The Galaxy S line joins the growing number of devices rolling out with Qualcomm’s latest flagship, the Snapdragon 8 Gen 2. Samsung says the new chip, coupled with the Ultra’s generous 5,000 mAh battery, will increase life by around one-fifth. The S23 and S23+ , meanwhile, have 3,900 and 4,700 mAh batteries, respectively. Samsung’s once again pushing mobile gaming here. The company claims the new Snapdragon chip offers 40% faster graphics and 40% better AI performance. The Ultra sports 8 or 12 GB of RAM, coupled with between 256 GB and 1 TB of storage. It features 5G (naturally) and support for Wi-Fi 6E.

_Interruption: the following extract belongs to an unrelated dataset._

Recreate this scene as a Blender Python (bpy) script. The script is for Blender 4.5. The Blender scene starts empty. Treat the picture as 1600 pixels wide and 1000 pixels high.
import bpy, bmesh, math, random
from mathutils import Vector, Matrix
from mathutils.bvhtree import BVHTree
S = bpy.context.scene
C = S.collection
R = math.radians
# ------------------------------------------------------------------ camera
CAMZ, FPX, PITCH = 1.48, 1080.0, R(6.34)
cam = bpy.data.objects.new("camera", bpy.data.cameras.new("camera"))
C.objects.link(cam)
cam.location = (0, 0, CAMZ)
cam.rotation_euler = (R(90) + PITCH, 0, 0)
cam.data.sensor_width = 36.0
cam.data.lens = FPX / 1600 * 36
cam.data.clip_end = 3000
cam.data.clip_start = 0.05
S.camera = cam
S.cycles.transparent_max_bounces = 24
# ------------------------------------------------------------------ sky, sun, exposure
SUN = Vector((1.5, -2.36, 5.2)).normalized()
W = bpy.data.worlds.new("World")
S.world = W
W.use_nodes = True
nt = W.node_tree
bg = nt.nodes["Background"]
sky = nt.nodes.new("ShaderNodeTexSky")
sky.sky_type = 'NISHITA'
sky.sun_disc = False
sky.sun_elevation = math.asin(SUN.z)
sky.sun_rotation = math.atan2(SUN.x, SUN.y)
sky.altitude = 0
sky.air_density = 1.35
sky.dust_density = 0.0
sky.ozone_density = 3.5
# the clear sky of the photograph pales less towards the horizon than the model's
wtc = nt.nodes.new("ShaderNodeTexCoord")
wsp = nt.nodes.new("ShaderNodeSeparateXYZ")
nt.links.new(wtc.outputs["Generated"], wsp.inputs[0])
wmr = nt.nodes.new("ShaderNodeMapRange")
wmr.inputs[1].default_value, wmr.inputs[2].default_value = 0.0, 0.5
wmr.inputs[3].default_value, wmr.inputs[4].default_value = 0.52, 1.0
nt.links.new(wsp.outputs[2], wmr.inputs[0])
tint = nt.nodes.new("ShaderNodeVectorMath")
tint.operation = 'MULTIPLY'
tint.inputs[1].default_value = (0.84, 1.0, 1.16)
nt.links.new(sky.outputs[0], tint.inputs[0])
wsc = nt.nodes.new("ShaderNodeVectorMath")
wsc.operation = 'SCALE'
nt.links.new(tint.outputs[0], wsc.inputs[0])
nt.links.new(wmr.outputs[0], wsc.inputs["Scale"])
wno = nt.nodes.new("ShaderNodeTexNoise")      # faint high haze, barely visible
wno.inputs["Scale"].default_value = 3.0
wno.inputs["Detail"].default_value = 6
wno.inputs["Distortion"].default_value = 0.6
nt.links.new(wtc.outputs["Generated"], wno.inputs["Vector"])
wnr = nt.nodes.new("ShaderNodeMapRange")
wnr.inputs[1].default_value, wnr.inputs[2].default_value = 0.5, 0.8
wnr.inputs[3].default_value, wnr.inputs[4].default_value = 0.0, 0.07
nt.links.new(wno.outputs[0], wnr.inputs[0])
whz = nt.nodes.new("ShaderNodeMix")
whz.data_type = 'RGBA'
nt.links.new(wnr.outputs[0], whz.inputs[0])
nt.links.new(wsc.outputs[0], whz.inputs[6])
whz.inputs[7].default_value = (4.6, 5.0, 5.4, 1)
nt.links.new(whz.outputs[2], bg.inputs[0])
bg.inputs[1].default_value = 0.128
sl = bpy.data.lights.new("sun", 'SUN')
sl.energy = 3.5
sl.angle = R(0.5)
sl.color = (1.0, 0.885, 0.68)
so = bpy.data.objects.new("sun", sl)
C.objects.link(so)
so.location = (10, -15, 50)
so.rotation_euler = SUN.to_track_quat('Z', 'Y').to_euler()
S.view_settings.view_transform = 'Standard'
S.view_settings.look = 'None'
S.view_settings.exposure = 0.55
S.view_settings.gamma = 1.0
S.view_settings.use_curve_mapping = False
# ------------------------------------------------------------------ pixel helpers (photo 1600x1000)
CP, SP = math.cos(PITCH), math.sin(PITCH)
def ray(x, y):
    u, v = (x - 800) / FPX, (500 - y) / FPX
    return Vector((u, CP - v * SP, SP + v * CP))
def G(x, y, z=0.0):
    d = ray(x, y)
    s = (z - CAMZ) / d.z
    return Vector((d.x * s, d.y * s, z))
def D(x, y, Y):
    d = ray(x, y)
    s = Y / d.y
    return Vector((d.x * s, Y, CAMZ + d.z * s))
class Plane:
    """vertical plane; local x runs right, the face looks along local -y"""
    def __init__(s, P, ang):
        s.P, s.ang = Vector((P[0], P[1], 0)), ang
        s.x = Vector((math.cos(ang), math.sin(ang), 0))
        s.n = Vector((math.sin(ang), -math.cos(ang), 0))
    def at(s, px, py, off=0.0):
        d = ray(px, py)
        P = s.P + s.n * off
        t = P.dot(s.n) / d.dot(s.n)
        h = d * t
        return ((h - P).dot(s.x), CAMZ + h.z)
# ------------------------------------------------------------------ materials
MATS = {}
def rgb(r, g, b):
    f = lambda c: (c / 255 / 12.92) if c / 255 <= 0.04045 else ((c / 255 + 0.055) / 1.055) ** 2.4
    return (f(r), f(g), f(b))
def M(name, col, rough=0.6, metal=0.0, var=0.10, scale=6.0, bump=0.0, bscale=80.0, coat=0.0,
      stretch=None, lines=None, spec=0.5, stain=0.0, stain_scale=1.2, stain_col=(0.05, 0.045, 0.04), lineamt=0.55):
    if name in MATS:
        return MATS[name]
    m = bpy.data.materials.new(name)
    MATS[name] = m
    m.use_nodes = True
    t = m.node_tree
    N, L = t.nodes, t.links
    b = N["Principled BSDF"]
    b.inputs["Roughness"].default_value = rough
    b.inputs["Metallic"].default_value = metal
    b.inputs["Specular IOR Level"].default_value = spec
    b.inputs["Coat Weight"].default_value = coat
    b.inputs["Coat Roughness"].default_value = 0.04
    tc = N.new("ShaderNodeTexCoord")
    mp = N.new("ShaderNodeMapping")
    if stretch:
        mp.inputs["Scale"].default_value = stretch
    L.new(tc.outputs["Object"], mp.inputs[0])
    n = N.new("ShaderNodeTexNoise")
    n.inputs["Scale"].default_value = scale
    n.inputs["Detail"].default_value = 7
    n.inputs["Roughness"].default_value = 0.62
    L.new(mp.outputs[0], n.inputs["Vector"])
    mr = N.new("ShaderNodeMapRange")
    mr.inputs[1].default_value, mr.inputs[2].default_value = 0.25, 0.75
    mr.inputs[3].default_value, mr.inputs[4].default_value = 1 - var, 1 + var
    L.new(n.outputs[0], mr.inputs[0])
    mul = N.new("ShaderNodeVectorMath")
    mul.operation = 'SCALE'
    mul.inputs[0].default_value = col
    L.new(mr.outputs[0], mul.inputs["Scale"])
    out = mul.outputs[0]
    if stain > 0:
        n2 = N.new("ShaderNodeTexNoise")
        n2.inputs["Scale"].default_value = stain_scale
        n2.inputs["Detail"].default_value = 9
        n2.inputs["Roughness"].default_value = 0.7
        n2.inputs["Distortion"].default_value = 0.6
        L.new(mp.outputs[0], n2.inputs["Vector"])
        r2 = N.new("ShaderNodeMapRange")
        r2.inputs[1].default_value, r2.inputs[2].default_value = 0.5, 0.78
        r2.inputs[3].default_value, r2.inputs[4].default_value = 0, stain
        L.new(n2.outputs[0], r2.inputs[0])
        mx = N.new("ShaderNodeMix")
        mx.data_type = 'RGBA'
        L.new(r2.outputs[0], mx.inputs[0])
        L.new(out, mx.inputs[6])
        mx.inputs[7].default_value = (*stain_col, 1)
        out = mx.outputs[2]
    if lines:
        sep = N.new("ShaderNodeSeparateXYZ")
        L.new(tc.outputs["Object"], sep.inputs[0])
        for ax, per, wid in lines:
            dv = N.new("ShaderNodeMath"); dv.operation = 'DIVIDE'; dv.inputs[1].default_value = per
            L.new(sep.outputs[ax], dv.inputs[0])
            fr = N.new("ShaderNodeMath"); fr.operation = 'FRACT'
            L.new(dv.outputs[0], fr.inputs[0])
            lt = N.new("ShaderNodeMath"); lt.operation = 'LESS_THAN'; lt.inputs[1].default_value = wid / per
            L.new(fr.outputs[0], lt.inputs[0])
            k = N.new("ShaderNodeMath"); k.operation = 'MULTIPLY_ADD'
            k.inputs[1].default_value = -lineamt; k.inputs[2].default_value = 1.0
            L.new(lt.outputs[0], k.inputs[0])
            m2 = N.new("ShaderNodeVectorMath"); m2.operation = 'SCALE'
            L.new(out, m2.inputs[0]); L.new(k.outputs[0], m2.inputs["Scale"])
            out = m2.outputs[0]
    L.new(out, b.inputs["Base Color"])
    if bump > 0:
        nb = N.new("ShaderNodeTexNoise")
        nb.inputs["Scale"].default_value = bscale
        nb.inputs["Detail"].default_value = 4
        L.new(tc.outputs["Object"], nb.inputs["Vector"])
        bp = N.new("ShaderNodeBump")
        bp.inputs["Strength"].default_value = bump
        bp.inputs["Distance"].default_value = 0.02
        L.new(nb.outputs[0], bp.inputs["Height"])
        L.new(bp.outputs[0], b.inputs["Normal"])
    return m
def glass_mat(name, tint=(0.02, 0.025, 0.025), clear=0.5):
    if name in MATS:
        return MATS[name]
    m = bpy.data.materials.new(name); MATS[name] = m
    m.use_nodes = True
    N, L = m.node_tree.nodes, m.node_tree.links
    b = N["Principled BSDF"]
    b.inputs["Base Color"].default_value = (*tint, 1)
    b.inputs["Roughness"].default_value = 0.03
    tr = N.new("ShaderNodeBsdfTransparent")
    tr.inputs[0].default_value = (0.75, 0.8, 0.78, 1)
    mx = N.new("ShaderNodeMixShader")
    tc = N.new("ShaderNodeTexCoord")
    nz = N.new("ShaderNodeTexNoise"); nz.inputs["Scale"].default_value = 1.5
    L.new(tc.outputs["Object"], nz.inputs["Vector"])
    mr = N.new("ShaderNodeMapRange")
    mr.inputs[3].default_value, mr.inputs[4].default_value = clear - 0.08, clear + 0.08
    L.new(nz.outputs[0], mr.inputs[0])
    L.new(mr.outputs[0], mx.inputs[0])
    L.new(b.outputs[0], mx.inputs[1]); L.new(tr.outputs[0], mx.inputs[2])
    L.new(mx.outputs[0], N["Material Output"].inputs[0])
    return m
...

As it’s done for its last several generations of Galaxy products, Samsung is highlighting some sustainable manufacturing processes here, stating that the S23 is made of more recycled materials than its predecessor, made with somewhere around 22% recycled materials. That includes aluminum, glass and the plastic it’s been making from old fishing nets, water barrels and plastic bottles.

Image Credits: Samsung

“The most impactful technology is measured, not just by what it enables for people today, but also how it contributes to a better future,” mobile head TM Roh said in the announcement. “Galaxy S23 Ultra and the entire Galaxy S series lineup are the new standard-bearers of a trustworthy premium smartphone experience. We’re redefining peak performance by merging power and lasting innovation in devices that have less environmental impact.”

All three devices are up for preorder starting today and will ship February 17. If you order before the 16th, the company will toss in some bonuses like a free storage upgrade or a $100 of Samsung credit.

The S23 starts at $800, the S23+ starts at $1,000 and the Ultra starts at $1,200. Color options include black, cream, green and lavender, along with exclusive online variants like lime, graphite, sky blue and red. Samsung also just announced a trio of laptops aimed at the creative pro market currently being courted by MacBooks and Microsoft’s Surface devices.